Como una farmacia de guardia, así me viene a la mente este local del Gòtic. Si necesitas una dosis de música en directo, el Harlem Jazz Club siempre está. Pocas veces al año te encuentras la sala en silencio. No necesita una cruz verde iluminada a todas horas. Hasta él se acercan los guiris y los barceloneses. Algunos se pierden antes de llegar. Al Harlem se va a ver qué pasa pero, sobre todo, a ver quién toca. A oscuras, sentados en las sillas, o de pie, apretujados en la barra, escuchamos el concierto del pequeño escenario. Bajo el rótulo de neón, se escriben todas las canciones de blues y los gatos solitarios son bienvenidos.
El local continúa casi intacto desde que abrió. Conserva la vidriera y una puerta que recuerda a las famosas cabinas inglesas. Como si no quisieran desentonar, los cuadros de las paredes son oscuros. Se han pintado músicos de jazz en tonalidades que casi no se alejan del negro, como si no quisieran molestar.

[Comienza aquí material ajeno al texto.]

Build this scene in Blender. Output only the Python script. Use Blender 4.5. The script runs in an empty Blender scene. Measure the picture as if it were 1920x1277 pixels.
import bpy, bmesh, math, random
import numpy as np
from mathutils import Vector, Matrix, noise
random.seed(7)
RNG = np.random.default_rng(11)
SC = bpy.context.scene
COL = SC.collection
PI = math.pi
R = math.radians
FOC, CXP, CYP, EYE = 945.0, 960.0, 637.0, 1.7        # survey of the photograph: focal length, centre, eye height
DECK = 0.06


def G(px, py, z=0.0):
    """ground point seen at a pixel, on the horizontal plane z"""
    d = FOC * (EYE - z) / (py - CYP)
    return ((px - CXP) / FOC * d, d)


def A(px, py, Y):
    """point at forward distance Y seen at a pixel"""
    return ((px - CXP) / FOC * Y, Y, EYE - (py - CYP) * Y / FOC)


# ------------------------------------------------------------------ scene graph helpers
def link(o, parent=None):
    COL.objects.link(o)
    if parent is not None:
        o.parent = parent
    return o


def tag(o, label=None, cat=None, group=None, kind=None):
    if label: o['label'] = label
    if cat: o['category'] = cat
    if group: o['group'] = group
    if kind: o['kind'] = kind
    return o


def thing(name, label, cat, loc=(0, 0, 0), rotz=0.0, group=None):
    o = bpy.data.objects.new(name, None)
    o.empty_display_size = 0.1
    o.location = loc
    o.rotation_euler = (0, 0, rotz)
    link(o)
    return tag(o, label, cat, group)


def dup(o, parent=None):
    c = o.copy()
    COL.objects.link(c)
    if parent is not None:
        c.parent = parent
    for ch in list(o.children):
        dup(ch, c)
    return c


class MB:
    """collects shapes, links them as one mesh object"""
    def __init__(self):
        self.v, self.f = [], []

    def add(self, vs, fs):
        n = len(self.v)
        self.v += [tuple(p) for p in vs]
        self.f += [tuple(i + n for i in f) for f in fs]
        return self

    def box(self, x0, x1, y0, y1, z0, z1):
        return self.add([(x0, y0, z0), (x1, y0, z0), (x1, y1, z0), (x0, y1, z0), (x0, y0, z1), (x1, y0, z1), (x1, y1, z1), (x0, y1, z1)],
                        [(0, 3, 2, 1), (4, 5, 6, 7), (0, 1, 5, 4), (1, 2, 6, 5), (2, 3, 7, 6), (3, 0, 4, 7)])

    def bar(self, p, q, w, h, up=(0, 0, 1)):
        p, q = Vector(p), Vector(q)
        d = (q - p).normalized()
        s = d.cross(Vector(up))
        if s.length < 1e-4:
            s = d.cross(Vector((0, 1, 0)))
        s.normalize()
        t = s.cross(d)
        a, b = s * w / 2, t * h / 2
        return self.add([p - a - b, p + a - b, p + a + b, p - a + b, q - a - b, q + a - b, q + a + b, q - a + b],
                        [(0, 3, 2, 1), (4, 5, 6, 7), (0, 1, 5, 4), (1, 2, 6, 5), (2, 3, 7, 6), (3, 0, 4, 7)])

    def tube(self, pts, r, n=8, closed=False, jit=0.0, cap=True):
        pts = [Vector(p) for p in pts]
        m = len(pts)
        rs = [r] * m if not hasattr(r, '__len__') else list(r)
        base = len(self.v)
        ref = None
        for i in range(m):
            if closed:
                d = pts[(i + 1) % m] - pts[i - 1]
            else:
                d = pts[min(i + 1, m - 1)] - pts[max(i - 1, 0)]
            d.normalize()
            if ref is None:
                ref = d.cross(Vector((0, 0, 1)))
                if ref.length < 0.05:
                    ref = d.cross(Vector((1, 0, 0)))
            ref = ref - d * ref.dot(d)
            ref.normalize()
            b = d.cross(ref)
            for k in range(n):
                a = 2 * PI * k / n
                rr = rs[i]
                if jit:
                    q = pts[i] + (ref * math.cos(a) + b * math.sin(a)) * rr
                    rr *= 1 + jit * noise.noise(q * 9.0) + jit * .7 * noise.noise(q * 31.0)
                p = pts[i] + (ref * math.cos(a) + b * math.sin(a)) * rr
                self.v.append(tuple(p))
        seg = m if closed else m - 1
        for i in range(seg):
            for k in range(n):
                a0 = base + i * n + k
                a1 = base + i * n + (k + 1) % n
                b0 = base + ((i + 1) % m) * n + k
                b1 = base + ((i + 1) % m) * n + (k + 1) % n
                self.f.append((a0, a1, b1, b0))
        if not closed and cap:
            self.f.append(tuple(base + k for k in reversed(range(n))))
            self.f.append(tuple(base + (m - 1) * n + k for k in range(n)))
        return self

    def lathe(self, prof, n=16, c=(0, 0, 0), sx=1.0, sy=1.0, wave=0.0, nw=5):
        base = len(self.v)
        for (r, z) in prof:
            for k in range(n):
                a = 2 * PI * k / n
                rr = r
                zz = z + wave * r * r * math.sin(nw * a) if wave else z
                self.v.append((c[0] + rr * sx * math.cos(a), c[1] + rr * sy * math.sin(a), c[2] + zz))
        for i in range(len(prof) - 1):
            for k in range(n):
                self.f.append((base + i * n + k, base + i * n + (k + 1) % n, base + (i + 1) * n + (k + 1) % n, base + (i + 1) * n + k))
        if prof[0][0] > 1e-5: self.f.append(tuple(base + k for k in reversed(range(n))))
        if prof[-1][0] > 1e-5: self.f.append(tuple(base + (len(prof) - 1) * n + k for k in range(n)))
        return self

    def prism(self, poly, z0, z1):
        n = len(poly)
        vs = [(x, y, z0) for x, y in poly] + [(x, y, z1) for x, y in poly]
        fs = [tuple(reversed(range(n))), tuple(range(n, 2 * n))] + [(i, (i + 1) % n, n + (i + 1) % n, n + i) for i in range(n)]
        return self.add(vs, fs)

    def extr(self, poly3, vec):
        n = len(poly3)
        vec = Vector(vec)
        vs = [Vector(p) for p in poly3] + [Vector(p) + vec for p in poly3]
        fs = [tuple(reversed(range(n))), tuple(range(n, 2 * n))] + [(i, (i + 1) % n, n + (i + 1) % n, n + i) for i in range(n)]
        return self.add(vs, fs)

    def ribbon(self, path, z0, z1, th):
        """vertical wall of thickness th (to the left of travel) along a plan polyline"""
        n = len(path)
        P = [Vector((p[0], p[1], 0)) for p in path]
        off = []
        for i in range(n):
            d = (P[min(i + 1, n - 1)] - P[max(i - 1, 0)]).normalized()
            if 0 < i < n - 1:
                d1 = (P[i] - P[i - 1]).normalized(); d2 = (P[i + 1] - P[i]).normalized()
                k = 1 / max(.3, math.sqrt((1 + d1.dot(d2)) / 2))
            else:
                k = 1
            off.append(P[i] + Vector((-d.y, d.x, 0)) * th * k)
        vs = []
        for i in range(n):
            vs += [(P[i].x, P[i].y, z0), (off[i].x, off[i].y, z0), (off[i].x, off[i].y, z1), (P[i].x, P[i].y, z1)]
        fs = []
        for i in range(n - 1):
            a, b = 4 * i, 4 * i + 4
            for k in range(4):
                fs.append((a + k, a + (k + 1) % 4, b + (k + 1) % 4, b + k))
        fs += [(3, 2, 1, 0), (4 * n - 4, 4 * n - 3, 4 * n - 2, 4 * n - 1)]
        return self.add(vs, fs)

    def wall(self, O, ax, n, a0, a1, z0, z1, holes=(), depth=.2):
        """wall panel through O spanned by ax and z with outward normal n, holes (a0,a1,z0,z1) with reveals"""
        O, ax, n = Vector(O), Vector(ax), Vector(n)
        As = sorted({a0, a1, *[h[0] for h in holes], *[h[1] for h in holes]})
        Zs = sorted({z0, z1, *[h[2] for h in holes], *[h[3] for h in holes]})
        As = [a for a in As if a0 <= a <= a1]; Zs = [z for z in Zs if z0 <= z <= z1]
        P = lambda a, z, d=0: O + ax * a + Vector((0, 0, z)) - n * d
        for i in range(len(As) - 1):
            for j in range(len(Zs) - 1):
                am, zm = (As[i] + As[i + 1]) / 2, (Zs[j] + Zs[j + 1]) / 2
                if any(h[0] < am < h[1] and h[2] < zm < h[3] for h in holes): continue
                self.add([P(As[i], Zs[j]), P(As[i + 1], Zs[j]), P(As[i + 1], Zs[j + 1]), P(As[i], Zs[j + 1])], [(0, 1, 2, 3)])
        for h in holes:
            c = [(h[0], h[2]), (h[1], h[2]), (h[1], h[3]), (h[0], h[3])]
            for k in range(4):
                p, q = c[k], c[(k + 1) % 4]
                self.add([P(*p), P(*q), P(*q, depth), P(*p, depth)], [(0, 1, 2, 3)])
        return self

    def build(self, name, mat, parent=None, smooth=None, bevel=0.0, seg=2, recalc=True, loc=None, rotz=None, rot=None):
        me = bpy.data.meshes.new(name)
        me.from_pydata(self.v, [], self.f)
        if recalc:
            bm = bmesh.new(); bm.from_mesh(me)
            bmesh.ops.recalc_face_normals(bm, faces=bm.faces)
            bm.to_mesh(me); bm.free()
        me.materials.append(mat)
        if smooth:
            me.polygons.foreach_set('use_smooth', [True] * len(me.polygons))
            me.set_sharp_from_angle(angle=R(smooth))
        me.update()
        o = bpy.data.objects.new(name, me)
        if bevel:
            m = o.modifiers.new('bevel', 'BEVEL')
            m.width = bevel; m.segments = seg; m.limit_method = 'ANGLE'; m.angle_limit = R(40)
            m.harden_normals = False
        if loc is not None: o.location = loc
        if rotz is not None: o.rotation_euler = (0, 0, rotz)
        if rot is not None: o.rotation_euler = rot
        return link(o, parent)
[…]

Jazz, blues, funk, reggae se pueden escuchar cada día, depende del grupo. Por estas paredes han pasado la mayoría de músicos del país. Unos dieron sus primeros conciertos y otros han vuelto a tocar al Harlem cuando creían que fuera había demasiado ruido. Albert Pla escogió el Harlem para volver a tocar. Llenó unas cuantas noches con la gente sentada prácticamente en la barra. Aún y así, no hay que esperar a que toque alguien conocido en este local: vale la pena ir esta misma noche para que alguien te hable, como si fuera del barrio de Nueva York, en otra lengua que todavía no has escuchado nunca.